Leif Steffens Wir sprechen bei der GEG-Novelle von einem Gesetzesentwurf, der aufgrund seiner Komplexität im Detail für die Fachleute – Eigentümer, Bestands-halter, Anwälte, Planer, Architekten – viele Fragen aufwirft und nicht einmal verständlich ist. Mit solchen Papieren erreiche ich keine Akzeptanz, sondern nur Widerstand. Das gilt insbesondere für die privaten Wohnungseigentümer.

Welche Kritikpunkte haben Sie noch?

Achim Feldmann Wir können die uns auferlegten regenerativen Aufgaben gar nicht erfüllen. Das hat mit Unwillen nichts zu tun - wir haben schlicht weder die technischen Lösungen noch die Handwerker dazu. Ganz zu schweigen davon, dass es keinen Sinn macht, Unsummen für Sanierungsmaßnahmen auszugeben, deren Wert für den Hauseigentümer oder auch den Mieter kaum messbar - geschweige denn ökonomisch sinnvoll - ist.
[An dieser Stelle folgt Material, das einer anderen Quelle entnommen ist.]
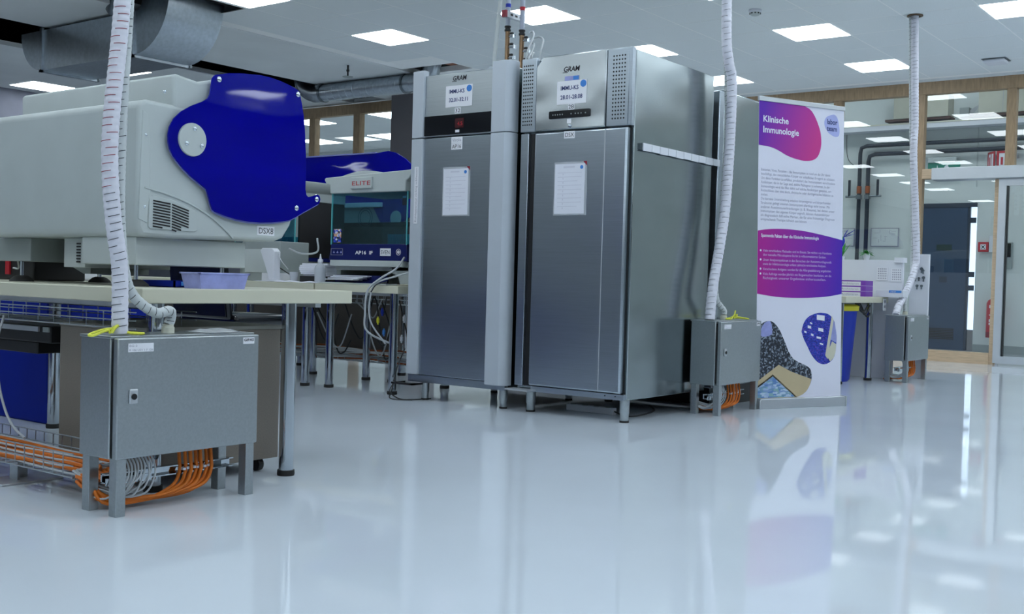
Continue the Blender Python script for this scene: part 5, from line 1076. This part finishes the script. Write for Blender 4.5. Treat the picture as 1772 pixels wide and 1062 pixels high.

Leif Steffens Wir haben auch kein für mich erkennbares sauberes Energiekonzept. Ich habe noch niemanden gefunden, der mir erklären konnte, wie langfristig angestrebt wird, über 365 Tage und 24 Stunden pro Tag eine CO2-freie Gestaltung der Energieversorgung mit Strom sicherzustellen - insbesondere in den Zeiten, in denen Wind und Sonne nicht zur Verfügung stehen. Die Politik stellt Forderungen auf, die in der aktuellen technischen und rechtlichen Situation – Beispiel: bauliche Voraussetzungen der Bestandsbauten im innerstädtischen Bereich – nicht erfüllbar sind.

Wie sieht eine mögliche Lösung aus?

Achim Feldmann Eine kommunale Wärmeleitplanung ist der Schlüssel für eine optimierte Energieversorgung mit mehr Nachhaltigkeit und Klimaschutz. Wir sollten zudem die Abhängigkeit von einem Energieträger vermeiden. In der Mischung und der Technologieoffenheit liegt für mich die Wahrheit.

Leif Steffens Wir brauchen eine intelligente CO2-Infrastruktur und sollten auch darüber nachdenken, die angedachten Subventionen für Klimaschutzmaßnahmen gezielt in die kommunale Wärmeleitplanung zu investieren. Hier könnte jede Kommune bedarfsgerecht und unter Berücksichtigung eigener Stärken und Schwächen situationsgerecht arbeiten. Das bringt mehr als die Förderung einzelner Eigentümer nach dem Gießkannenprinzip.

Welche Perspektiven sehen Sie aktuell für Ihr Geschäft?

Achim Feldmann Das Geschäft im Neubaubereich wurde mit der Einstellung der BEG-Förderung und parallel den eklatanten Zinssteigerungen – für die natürlich auch eine Bundesregierung wenig kann - abgewürgt. Wenn selbst gut gestellte Doppelverdiener sich in einer Metropole angesichts von Baukosten von 5.000 Euro pro Quadratmeter, steigenden Grundstückspreisen und der Zinsbelastung keinen Wohnraum mehr leisten können, macht es keinen Sinn, in diesen Bereich zu investieren. Wir schließen gerade noch ein Projekt mit Mieteinfamilienhäusern ab, danach werden wir uns in diesem Segment vorerst sehr zurückhalten.

Leif Steffens Hinzu kommt, dass nun auch der Bestandsbereich mit massiven Forderungen konfrontiert wird. Ich sehe das auch als gesellschaftspolitisches Problem: Unser Bestreben, bezahlbaren Wohnraum für unterschiedliche Bevölkerungsgruppen zur Verfügung zu stellen, wird schlicht nicht gebührend anerkannt. Die Wohnungswirtschaft wird mir zu gerne von der Politik als Raffzahn hingestellt, das ist schlicht nicht fair und nicht zielführend. Wir sprechen inzwischen von Renditen von 2 bis 2,5 Prozent.

Was würden Sie sich noch wünschen?

Leif Steffens Wir müssen beim Klimaschutz globaler denken. Mit Zwang, Verordnung und Verpflichtung allein erreichen wir gar nichts. Ich wünsche mir ein bisschen mehr Vertrauen zu den Menschen. Es gibt ausreichend Beispiele dafür, dass Menschen durchaus in der Lage sind, nachhaltiger zu wirtschaften und damit Dinge für den Klimaschutz zu tun. Als Beispiel mag die erfolgreiche Reduzierung des Energieverbrauchs im Winter gelten.